I will now endeavour to describe a man of whom at present very little is known. From all that I had heard, I expected to find a bloodthirsty barbarian, always ready to cut off heads: my expectations were false indeed.
Abd-el-Kader is twenty-eight years of age and very small, his face is long and deadly pale, his large black eyes are soft and languishing, his mouth small and delicate, and his nose rather aquiline; his beard is thin but jet black, and he wears a small mustachio, which gives a martial character to his soft and delicate face, and becomes him vastly. His hands are small and exquisitely formed, and his feet equally beautiful; the care he takes of them is quite coquetish: he is constantly washing them, and paring and filing his nails with a small knife with a beautifully-carved mother-of-pearl handle, which he holds all the while as he sits crouching on his cushions with his toes clasped between his fingers.

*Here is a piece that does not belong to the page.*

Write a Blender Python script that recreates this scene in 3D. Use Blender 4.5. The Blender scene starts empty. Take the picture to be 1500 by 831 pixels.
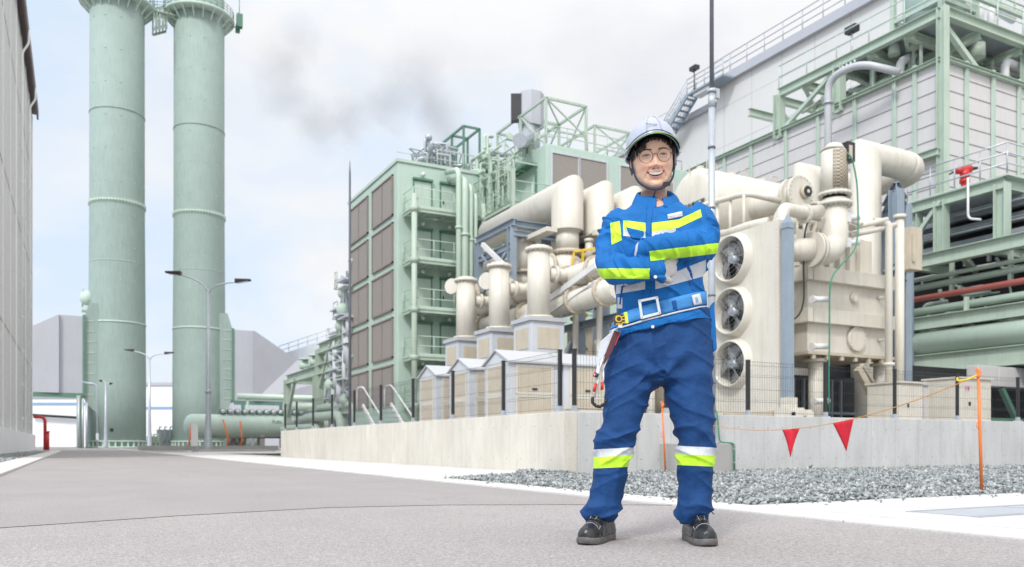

His dress is distinguished by the most studied simplicity; there is not a vestige of gold or embroidery on any part of it. He wears a shirt of very fine linen, the seams of which are covered with a silk braid terminating in a small silk tassel. Over the shirt is a haick, and over the haick two white bernouses; the uppermost garment is a black bernouse. A few silk tassels are the only ornaments about his dress; he wears no arms in his girdle, his head is shaved, and covered by three or four scull-caps one within the other, over which he draws the hood of his bernouse.
Abd-el-Kader’s father, who died about two years ago, was a marabout called Mahadin, who by means of his fortune, his intelligence, and his character for sanctity, had acquired very great fame and influence among the Arabs. Twice in his life he had made the pilgrimage to Mecca, and prostrated himself before the tomb of the Prophet. In his second journey he was accompanied by his son, who was but eight years old. Young as he was, Abd-el-Kader acquired a great deal of useful experience, and learned Italian: he could already read and write Arabic. After returning from their pious journey, Mahadin instructed his son in the difficult study of the Koran, and at the same time taught him the conduct of affairs.
As soon as we had concluded a peace with the Arabs after the taking of Algiers, Abd-el-Kader employed himself in exciting the tribes to revolt, in feeding and exasperating their animosity towards us, in stirring up their religious fanaticism, and above all in endeavouring to obtain the sovereign power over them. This, the talent, the energy, the bravery, and the cunning of the young marabout soon procured for him; he quickly became their chief, and is now their Sultan.
The second time that I went to the Sultan’s tent he was seated on some cushions with his Secretaries and some marabouts crouching in a semicircle on either side of him: his smiling and graceful countenance contrasted charmingly with the stupid savage faces around him. The Chief Secretary first attracted my attention by his Tartuffe expression, and the rogue has always persuaded Abd-el-Kader to ask a large sum for my ransom.
The Sultan, with a smile of the greatest kindness, bade me be seated, and asked me, in Arabic, my name and where I was taken, and on my answering his questions, told me to fear nothing so long as I was with him.
He then began to talk about our Generals who have commanded in Africa, and was very curious to know what had become of them all. On hearing the name of General Trézel, he flew into a violent rage, and cried, “He was author of all our misfortunes; it was he who broke the peace and caused such endless disasters!” I saw that he alluded to the battle of Tafna, by which General Bugeaud made up for the defeat at Macta, where we lost five hundred men.
“How many horsemen did you lose at Tafna?” asked I.
“How many?” cried he, furiously. “How many? What is that to thee? The Arabs were not killed at Tafna as the French were at Macta; you have never retrieved my great victory over you there. Five hundred of our men did not return from Tafna.”